Originally Posted by
Jon K
The stock ecu uses a MAF, which understands air flow but not air pressure. The MS ecu uses a MAP, which understands air pressure... The stock ecu will operate with boost etc, many people have a chip burned for their setup. However, i wasn't talking about hte stock ECU not working under boost, but what happens is, your car monitors the O2 sensor and add/subtracts fuel to make sure the output is stoichiometric, or close. So if you have MS adding fuel to the engine and stock ECU doing fuel as well, the stock ecu will see a rich condition and subtract fuel, which is going to really throw off the MS unit since it is adding fuel and the stock is subtracting and the AFR is going up and down at similar times.
Also - the stock ECU adapts... meaning, at full throttle it runs from a pre-programmed fuel map but sometimes in part throttle it runs off of AFR-target, sort of. So, gradually, over miles, it will trim or add fuel by instinct and with MS doing its thing, it will get real confused.

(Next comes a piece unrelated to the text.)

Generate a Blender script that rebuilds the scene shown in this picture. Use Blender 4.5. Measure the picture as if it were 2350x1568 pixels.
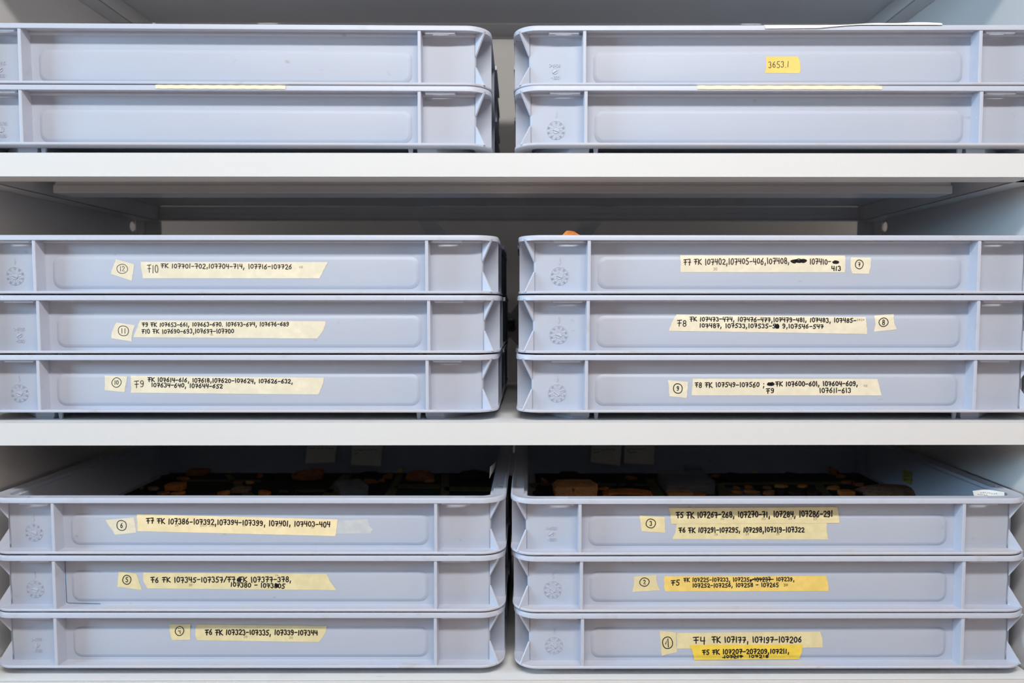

Also - something you probably have not though of yet - you can't just hook MS into stock injectors. You would need to add injectors... but since the motors are direct port injection... you'd either need to add 6 additional injectors, one to each port (good luck) or do throttle body injection which is really a step backwards in technology.
Finally- just because you use MS does not mean you're running a "standalone". You can run MS for JUST timing, JUST fuel, or time AND fuel. So, you can literally got the wires from the stock ECU to the injectors, and splice them into the megasquirt. Stock ecu won't even know they're missing, it will send signals over dead wires. Meanwhile, MS is triggering your injectors and you are ready to go. If you're running 10psi I hope you have 30# or larger injectors.